** START OF Dataset extract **
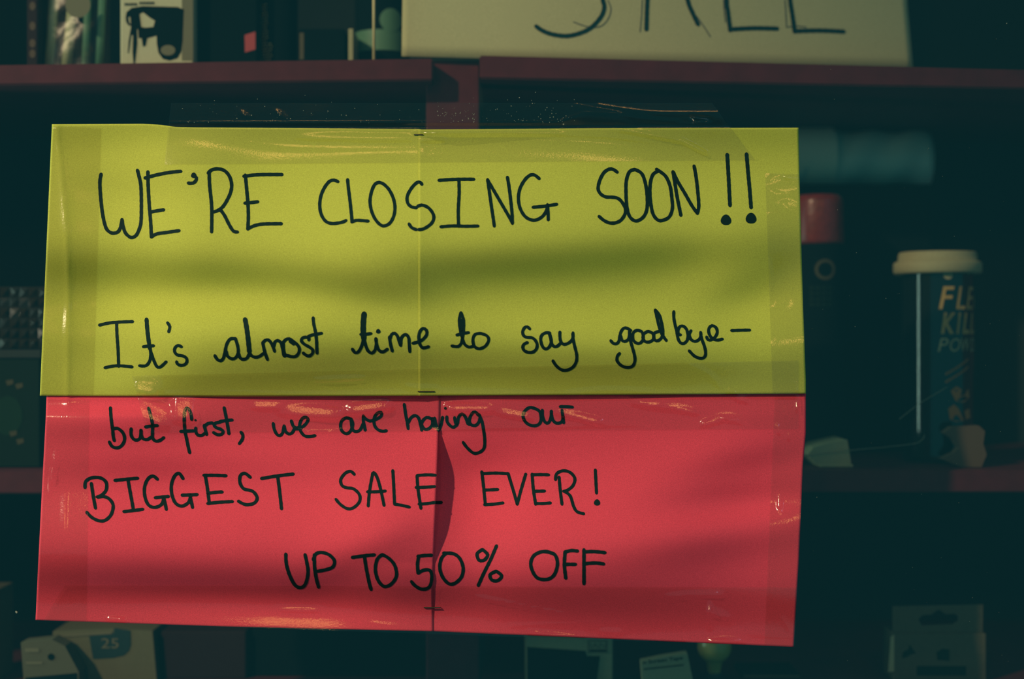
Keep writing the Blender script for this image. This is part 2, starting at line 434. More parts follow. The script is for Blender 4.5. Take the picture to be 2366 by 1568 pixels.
def word(parent, frame, w, strokes, f, blobs=(), wide=(), m='ink', eps=0.0003):
    x0, y0, s = frame; bm = bmesh.new()
    for st in strokes: ribbon(bm, [(x0 + a / s, y0 + b / s) for a, b in st], w, f, eps)
    for ww, st in wide: ribbon(bm, [(x0 + a / s, y0 + b / s) for a, b in st], ww, f, eps)
    for a, b, r in blobs: blob(bm, x0 + a / s, y0 + b / s, r / s, f, eps)
    return from_bm('pencil_line' if m == 'pencil' else 'lettering', bm, M[m], parent)

# ---- yellow sign: two sheets side by side
ys = thing('paper_sign', 'yellow-green paper sign reading we\'re closing soon, taped to the glass above the pink one', 'sign', P(966, 914, 0))
XS = 967
sheet('paper_sheet', [(120, 287), (330, 286), (370, 288), (405, 293), (450, 294), (XS + 6, 298)], [(92, 914), (500, 916), (XS + 6, 914)],
      [(120, 287), (106, 600), (92, 914)], [(XS + 6, 298), (XS + 6, 914)], f_yellow, M['yellow'], ys, 170, 124)
sheet('paper_sheet', [(XS, 299), (1400, 296), (1845, 295)], [(XS, 914), (1400, 912), (1862, 909)],
      [(XS, 299), (XS, 914)], [(1845, 295), (1847, 400), (1856, 720), (1862, 880), (1862, 909)], f_yellow_r, M['yellow'], ys, 170, 124)
def f_y(x, y): return f_yellow_r(x, y) if x > XS else f_yellow(x, y)
A, B_, Cc = (60, 270, 3.943), (660, 270, 3.943), (1260, 270, 3.697)
word(ys, A, 6.8, [
    [(683,522),(672,600),(682,760),(700,900),(728,1010),(765,1050),(800,1058),(838,1045),(862,1000),(874,935)],
    [(874,935),(885,1000),(905,1055),(940,1090),(970,1097),(1005,1075),(1035,1010),(1048,940),(1050,760),(1045,620),(1030,545),(1015,487)],
    [(1110,500),(1112,620),(1122,800),(1135,960),(1142,1092)], [(1085,555),(1200,525),(1320,503),(1408,495)],
    [(1135,865),(1190,855),(1252,845)], [(1142,1092),(1190,1065),(1290,1050),(1392,1035)],
    [(1530,535),(1552,555),(1545,582),(1520,602),(1480,602)],
    [(1668,500),(1672,620),(1690,800),(1692,950),(1690,1045)],
    [(1660,510),(1690,482),(1750,472),(1810,490),(1855,545),(1873,620),(1862,690),(1830,760),(1790,820),(1740,855),(1700,865)],
    [(1775,850),(1810,900),(1850,980),(1890,1040),(1925,1047)],
    [(1998,530),(2008,640),(2022,800),(2025,920),(2020,1020)], [(1985,540),(2080,528),(2180,524),(2330,524)],
    [(1995,785),(2060,778),(2110,772)], [(2020,1018),(2080,990),(2160,975),(2325,972)]], f_y, blobs=[(1528,532,25)])
word(ys, B_, 6.6, [
    [(475,588),(440,575),(400,585),(355,640),(320,720),(310,810),(325,890),(365,950),(420,970),(480,965),(525,955),(548,943)],
    [(564,572),(570,640),(585,760),(600,900),(603,955)], [(603,955),(640,942),(690,943),(750,948)],
    [(850,595),(815,610),(785,670),(768,760),(780,850),(815,930),(860,980),(900,992),(950,965),(985,900),(995,820),(980,740),(940,660),(890,610),(850,595)],
    [(1240,612),(1225,595),(1200,595),(1160,630),(1120,690),(1105,740),(1115,790),(1150,820),(1190,826)],
    [(1205,812),(1240,802),(1290,820),(1330,860),(1350,910),(1335,960),(1290,1000),(1245,1022),(1212,1025)],
    [(1188,1025),(1160,1015),(1140,1000),(1125,975)],
    [(1398,577),(1500,570),(1600,567),(1712,567)], [(1578,570),(1580,700),(1572,850),(1575,995)], [(1415,1000),(1520,992),(1640,995),(1750,993)],
    [(1840,572),(1855,680),(1875,820),(1890,920),(1900,992)], [(1840,575),(1890,660),(1960,780),(2030,900),(2065,965)],
    [(2065,968),(2062,880),(2050,760),(2035,640),(2020,550)],
    [(2308,560),(2270,530),(2230,528),(2180,570),(2135,650),(2120,740),(2135,830),(2180,905),(2240,938),(2290,935),(2345,900),(2380,840),(2385,800)],
    [(2255,822),(2360,812),(2468,795)], [(2385,805),(2390,870),(2392,935)]], f_y)
word(ys, Cc, 6.8, [
    [(612,470),(580,448),(545,445),(500,475),(465,540),(450,610),(470,655),(515,682),(570,685),(620,695),(660,735),(685,790),(675,840),(640,885),(590,905),(540,902),(495,880),(460,850)],
    [(765,448),(720,465),(692,540),(688,640),(695,760),(715,840),(750,880),(790,885),(840,850),(868,780),(868,660),(850,550),(820,480),(765,448)],
    [(965,460),(920,490),(897,560),(893,660),(905,770),(925,840),(965,882),(1010,880),(1060,850),(1085,780),(1080,690),(1065,590),(1030,510),(985,470),(950,447)],
    [(1090,468),(1105,560),(1125,680),(1145,780),(1157,838)], [(1092,470),(1130,550),(1190,650),(1250,755),(1298,822)],
    [(1298,822),(1310,760),(1300,620),(1285,500),(1270,420)]], f_y)
word(ys, Cc, 7.4, [[(1553,322),(1562,470),(1570,620),(1577,755)], [(1718,318),(1730,460),(1745,620),(1757,772)]], f_y,
     blobs=[(1543,880,45), (1757,866,46)])
Dd = (60, 620, 3.943)
word(ys, Dd, 6.2, [
    [(670,515),(760,495),(860,487),(970,483)], [(825,495),(828,600),(838,740),(843,890)], [(720,903),(780,890),(850,885),(965,895)],
    [(1120,680),(1135,760),(1130,830),(1105,875),(1075,888),(1035,885)], [(1125,720),(1140,770),(1165,840),(1190,890),(1215,900),(1245,880),(1275,850)],
    [(1070,712),(1110,706),(1160,703)], [(1290,495),(1310,530),(1300,575)],
    [(1415,712),(1385,700),(1358,720),(1352,755),(1375,785),(1425,795),(1460,815),(1465,850),(1445,875),(1410,882),(1380,870),(1372,850)]],
    f_y, wide=[(8.0, [(1098,465),(1105,560),(1120,680),(1128,730)])])
word(ys, (480, 710, 7.887), 6.4, [
    [(130,880),(170,945),(230,970),(280,930),(310,820),(340,680),(390,590),(440,565),(505,568)],
    [(500,565),(535,670),(555,780),(545,870)], [(335,800),(350,870),(400,920),(470,935),(530,890),(550,830)],
    [(555,830),(590,920),(650,945),(715,920),(750,850)], [(755,800),(785,870),(860,905),(940,890),(1010,840)],
    [(1000,640),(1020,740),(1050,850),(1085,945)], [(1000,650),(1040,600),(1100,590),(1150,640),(1190,720),(1215,795)],
    [(1205,700),(1220,630),(1270,600),(1330,640),(1360,740),(1385,870),(1400,885)],
    [(1370,640),(1420,585),(1480,570),(1550,610),(1640,690),(1670,760),(1650,840),(1600,890),(1530,895),(1450,875),(1400,850),(1380,780),(1375,660)],
    [(1500,620),(1530,640),(1560,665)],
    [(1840,590),(1840,555),(1780,540),(1720,560),(1705,610),(1760,670),(1850,720),(1910,770),(1910,830),(1860,880),(1800,875),(1740,830)],
    [(1830,530),(1900,500),(1980,485),(2070,470)], [(1920,190),(1930,300),(1960,440),(1980,600),(1985,740),(1990,830)]],
    f_y, wide=[(9.4, [(680,220),(700,330),(725,500),(745,680),(755,800)])])
E_ = (660, 620, 3.943)
word(ys, E_, 6.4, [
    [(712,620),(725,690),(750,750),(785,770),(815,740),(825,690),(822,640)], [(708,640),(690,710),(660,760),(630,765),(608,735)],
    [(685,600),(730,598),(775,592)], [(820,640),(830,700),(850,745),(885,760),(925,735)],
    [(945,625),(955,690),(970,750)], [(950,640),(965,600),(995,590),(1020,620),(1035,670),(1047,700)],
    [(1047,690),(1055,630),(1090,600),(1120,630),(1125,690),(1130,755)],
    [(1160,680),(1200,670),(1250,645),(1285,600),(1280,560),(1250,545),(1222,575),(1212,630),(1222,690),(1250,722),(1300,712)]],
    f_y, blobs=[(843,572,21)], wide=[(11.0, [(714,415),(708,480),(706,560),(711,640)])])
word(ys, E_, 6.0, [
    [(1596,402),(1581,470),(1590,560),(1605,620)], [(1597,402),(1620,470),(1620,560),(1610,640)], [(1600,470),(1604,560),(1606,620)],
    [(1608,640),(1600,680),(1570,710),(1515,705)], [(1610,640),(1630,690),(1670,715),(1715,705)], [(1560,605),(1610,592),(1665,583)],
    [(1780,590),(1725,600),(1705,650),(1720,710),(1765,730),(1820,705),(1850,650),(1830,610),(1780,592)]], f_y)
word(ys, (1180, 720, 7.887), 6.2, [
    [(345,310),(300,272),(250,290),(215,370),(240,440),(300,465),(380,470),(440,510),(480,590),(470,670),(410,730),(330,740),(250,710),(218,650),(240,590),(300,560)],
    [(710,385),(640,380),(570,420),(545,490),(560,590),(600,660),(650,675),(700,640),(735,560),(730,470),(700,390)],
    [(700,390),(730,500),(750,590),(790,630),(840,630),(900,580)],
    [(895,370),(895,460),(910,540),(950,585),(1000,590),(1080,550),(1130,480),(1135,385)],
    [(1130,400),(1140,520),(1170,650),(1200,780),(1195,900),(1140,1000),(1050,1055),(960,1065),(880,1030),(810,960),(770,895)]], f_y)
word(ys, (1400, 700, 6.572), 6.2, [
    [(75,570),(110,610),(160,615),(195,580),(210,500),(230,430),(270,380),(320,380),(375,412)], [(225,500),(240,560),(280,580),(330,560),(355,500),(355,430)],
    [(360,420),(370,560),(400,670),(430,780),(440,870),(410,950),(350,975),(270,965),(200,920),(165,860),(175,800),(205,765)],
    [(470,410),(420,440),(405,500),(420,570),(470,608),(520,605),(560,560),(565,490),(540,430),(480,410)],
    [(630,430),(580,460),(560,520),(590,580),(650,590),(710,560),(725,500),(700,450),(640,428)],
    [(800,430),(740,450),(725,500),(740,560),(790,570),(840,530),(865,470)],
    [(750,105),(770,200),(800,330),(830,430),(860,490),(915,565)], [(755,110),(810,180),(840,280),(860,380),(865,470)],
    [(1030,130),(1030,220),(1050,330),(1075,430),(1095,540),(1130,600),(1180,612),(1230,570),(1245,490),(1225,400),(1180,352),(1130,350),(1097,400),(1100,470),(1130,480)],
    [(1290,420),(1265,470),(1290,550),(1350,580),(1410,555),(1440,500),(1438,445)],
    [(1440,490),(1460,560),(1490,640),(1510,720),(1510,790),(1480,830),(1420,835),(1340,800),(1265,725)],
    [(1530,515),(1550,555),(1600,555),(1660,510),(1690,440),(1670,370),(1610,340),(1565,380),(1560,440),(1590,510),(1640,550),(1700,560),(1765,545)],
    [(1910,415),(2050,410),(2180,408)]], f_y)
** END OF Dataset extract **
### Given problem
Repeat exactly and only the lines from the start of the data above through the line that holds "return from_bm('pencil_line' if", inclusive. Pictures do not belong in the copy.

### Worked answer
Keep writing the Blender script for this image. This is part 2, starting at line 434. More parts follow. The script is for Blender 4.5. Take the picture to be 2366 by 1568 pixels.
def word(parent, frame, w, strokes, f, blobs=(), wide=(), m='ink', eps=0.0003):
    x0, y0, s = frame; bm = bmesh.new()
    for st in strokes: ribbon(bm, [(x0 + a / s, y0 + b / s) for a, b in st], w, f, eps)
    for ww, st in wide: ribbon(bm, [(x0 + a / s, y0 + b / s) for a, b in st], ww, f, eps)
    for a, b, r in blobs: blob(bm, x0 + a / s, y0 + b / s, r / s, f, eps)
    return from_bm('pencil_line' if m == 'pencil' else 'lettering', bm, M[m], parent)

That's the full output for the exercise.